I was saddened to read Colin Woodard’s Oct. 11 report (“Don Gellers, counsel to Passamaquoddy tribe, dies in New York at 78”) of the death of Rabbi Tuvia Ben-Shmuel-Yosef, who was known in Maine as Don Gellers, the attorney who first represented the Maine Passamaquoddy Indians in the 1960s.

All Mainers should hang their heads in shame and ask forgiveness from Gellers and his family.

Gellers was the attorney representing the Maine Passamaquoddy Indians in their land claims against the state of Maine when he was despicably framed by the Maine Attorney General’s Office and the State Police just after filing the first land claims case. He was driven from the state, never to return, on a trumped-up drug-felony conviction that holds even today.

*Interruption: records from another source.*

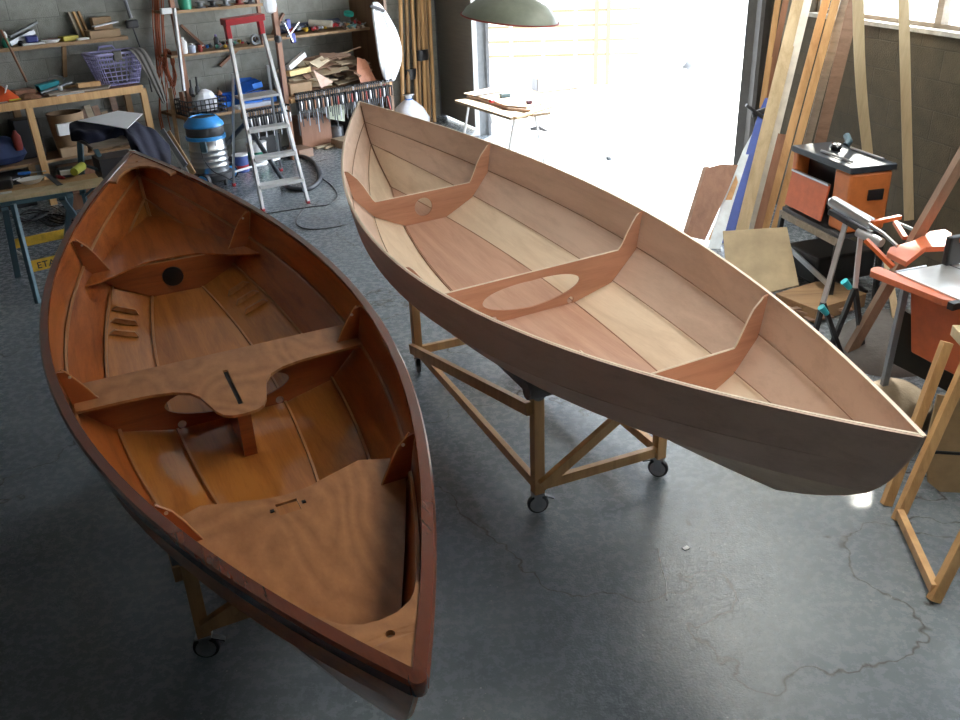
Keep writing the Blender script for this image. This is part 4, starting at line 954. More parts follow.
for i in range(17):
    clamp(-.97+i*.034, .665, [.24, .28, .34][(i+1) % 3], ['black', 'steel', 'black'][i % 3], -.06)
# -- floor stuff below
one('storage_box', 'dark storage box on the floor under the right of the shelving', 'box', M().wbox(.7, 1.1, .25, .7, 0, .34), m_dark, bevel=.01)
one('storage_box', 'brown storage box on the floor under the middle of the shelving', 'box', M().wbox(.0, .45, .42, .75, 0, .38), m_redwood, bevel=.006)
one('paint_can', 'dull metal paint can on the floor next to the brown storage box', 'can', M().lathe(W(.58, .5, 0), [(.09, 0), (.09, .2), (.085, .205), (.08, .2), (0, .2)], n=22), m_zinc, smooth=True)
for i, (u, v_, u2, v2, w_, lab) in enumerate(((301, 132, 350, 126, .14, 'widest grey-brown plank on the floor pile under the clamp row'), (303, 146, 348, 135, .05, 'long narrow batten at the front of the floor pile'), (316, 148, 345, 140, .05, 'short batten on the floor in front of the pile'), (325, 148, 352, 139, .04, 'thin pale batten right of the short one on the floor'), (309, 143, 350, 131, .04, 'narrow batten behind the front one on the floor'), (300, 138, 330, 134, .06, 'brown plank end at the left of the floor pile'))):
    z_ = [.12, .03, .02, .02, .06, .08][i]; one('wood_batten', lab, 'wood', M().beam(atz(u, v_, z_), atz(u2, v2, z_), w_, .025 if i else .03), [m_scrap[1], m_grey_wood, m_scrap[3], m_scrap[1], m_grey_wood, m_scrap[2]][i])
one('wood_block', 'squared block holding up the plank pile', 'wood', M().wbox(-.3, -.1, .0, .3, 0, .10), m_scrap[2])
one('wood_block', 'second block under the right of the plank pile', 'wood', M().wbox(.35, .6, .0, .3, 0, .10), m_scrap[1])
one('yellow_rag', 'small yellow piece on the floor battens', 'rag', M().box(atz(341, 142, .05), (.12, .07, .02), .4), m_yellow)
one('pale_panel', 'pale greenish board standing behind the hanging clamps', 'board', M().beam(wp(336, 120, .25), wp(336, 104, .3), .26, .02, up=WN), plain('pale_green', (.5, .55, .42), .6))
bk = thing('paint_bucket', 'white bucket with green print standing behind the ladder', 'bucket', W(-.9, .2, 0))
bc = wp(257, 150, .12); bc.z = 0
M().lathe(bc, [(.10, 0), (.12, .26), (.11, .26), (.09, .01), (0, .01)], n=24).build('bucket_wall', m_white, bk, smooth=True)
M().lathe(bc, [(.1085, .07), (.116, .17)], n=24).build('print_band', m_green, bk, smooth=True)
M().lathe(bc, [(0, .258), (.124, .258), (.124, .275), (0, .28)], n=24).build('lid', m_white, bk, smooth=True)
bk = thing('paint_bucket', 'blue and red paint tin on the floor right of the vacuum cleaner', 'bucket', W(-1.1, 0, 0))
bc = wp(240, 158, -.02); bc.z = 0
M().lathe(bc, [(.09, 0), (.09, .19)], n=24).build('tin_wall', plain('tin_blue', (.06, .1, .3), .4), bk, smooth=True)
M().lathe(bc, [(.0915, .03), (.0915, .08)], n=24).build('red_band', m_red, bk, smooth=True)
M().lathe(bc, [(0, .188), (.094, .188), (.094, .2), (.08, .2), (.0, .195)], n=24).build('lid', m_white, bk, smooth=True)
one('dark_crate', 'black case on the floor behind the ladder, beside the bucket', 'case', M().wbox(-.72, -.45, .15, .5, 0, .32), m_black, bevel=.01)
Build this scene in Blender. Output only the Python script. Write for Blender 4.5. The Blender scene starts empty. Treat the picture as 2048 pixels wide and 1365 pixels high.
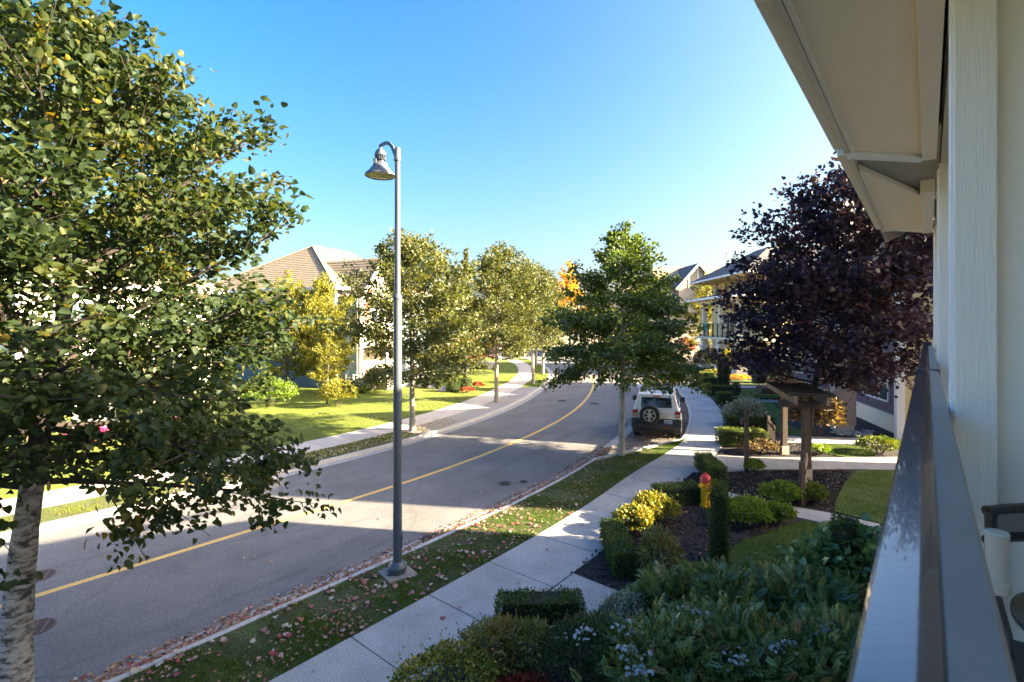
import bpy, math, random
import numpy as np
from mathutils import Vector, Matrix
R = math.radians
random.seed(7)
rng = np.random.default_rng(7)
scn = bpy.context.scene
col = scn.collection

# ------------------------------------------------------------------ camera, sky, sun, exposure
F, CX, HY, CH = 1005.0, 1024.0, 650.0, 4.7       # survey of the photograph: focal, centre, horizon, eye height
cam = bpy.data.cameras.new('camera')
cam.sensor_width = 36.0
cam.lens = F / 2048 * 36
cam.shift_y = -(682.5 - HY) / 2048
cam.clip_start = 0.05
cam.clip_end = 3000
cam.dof.use_dof = True
cam.dof.focus_distance = 20.0
cam.dof.aperture_fstop = 4.5
camo = bpy.data.objects.new('camera', cam)
col.objects.link(camo)
camo.location = (0, 0, CH)
camo.rotation_euler = (R(90), 0, 0)
scn.camera = camo

SUN = Vector((0.985, -0.172, 0.425)).normalized()  # towards the sun
world = bpy.data.worlds.new('World')
scn.world = world
world.use_nodes = True
wn = world.node_tree.nodes
wl = world.node_tree.links
wn.clear()
sky = wn.new('ShaderNodeTexSky')
sky.sky_type = 'NISHITA'
sky.sun_disc = False
sky.sun_elevation = math.asin(SUN.z)
sky.sun_rotation = math.atan2(SUN.x, SUN.y)
sky.altitude = 0
sky.air_density = 1.0
sky.dust_density = 5.6
sky.ozone_density = 3.0
bg = wn.new('ShaderNodeBackground')
bg.inputs['Strength'].default_value = 0.072
wo = wn.new('ShaderNodeOutputWorld')
hs = wn.new('ShaderNodeHueSaturation')
hs.inputs['Saturation'].default_value = 1.45
hs.inputs['Hue'].default_value = 0.508
wl.new(sky.outputs[0], hs.inputs['Color'])
wl.new(hs.outputs[0], bg.inputs[0])
wl.new(bg.outputs[0], wo.inputs[0])
sl = bpy.data.lights.new('sun', 'SUN')
sl.energy = 5.0
sl.angle = R(0.53)
sl.color = (1.0, 0.86, 0.66)
so = bpy.data.objects.new('sun', sl)
col.objects.link(so)
so.rotation_euler = SUN.to_track_quat('Z', 'Y').to_euler()
so.location = (30, -10, 30)
scn.view_settings.view_transform = 'Standard'
scn.view_settings.look = 'None'
scn.view_settings.exposure = 3.2
scn.view_settings.gamma = 1.0
scn.view_settings.use_white_balance = True
scn.view_settings.white_balance_temperature = 7500
scn.view_settings.white_balance_tint = 10
scn.view_settings.use_curve_mapping = False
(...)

Gellers should have received a gubernatorial pardon years ago, and it is a black mark against the state and all of us who live here that he did not receive a pardon while he was alive. The governor of Maine or his successor should do the right thing and posthumously pardon Gellers in the name of decency and fairness.

I sincerely thank Colin Woodard and the Portland Press Herald/Maine Sunday Telegram for their 29-part series, “Unsettled: Triumph and tragedy in Maine’s Indian country.”

Woodard and the paper performed a great service to all of us by reporting on the deplorable and unjust treatment Maine’s Passamaquoddy Indians received from state and local governments, as well as on the Indians’ struggles against the external and internal corruption that severely hampered their attempts to prosper.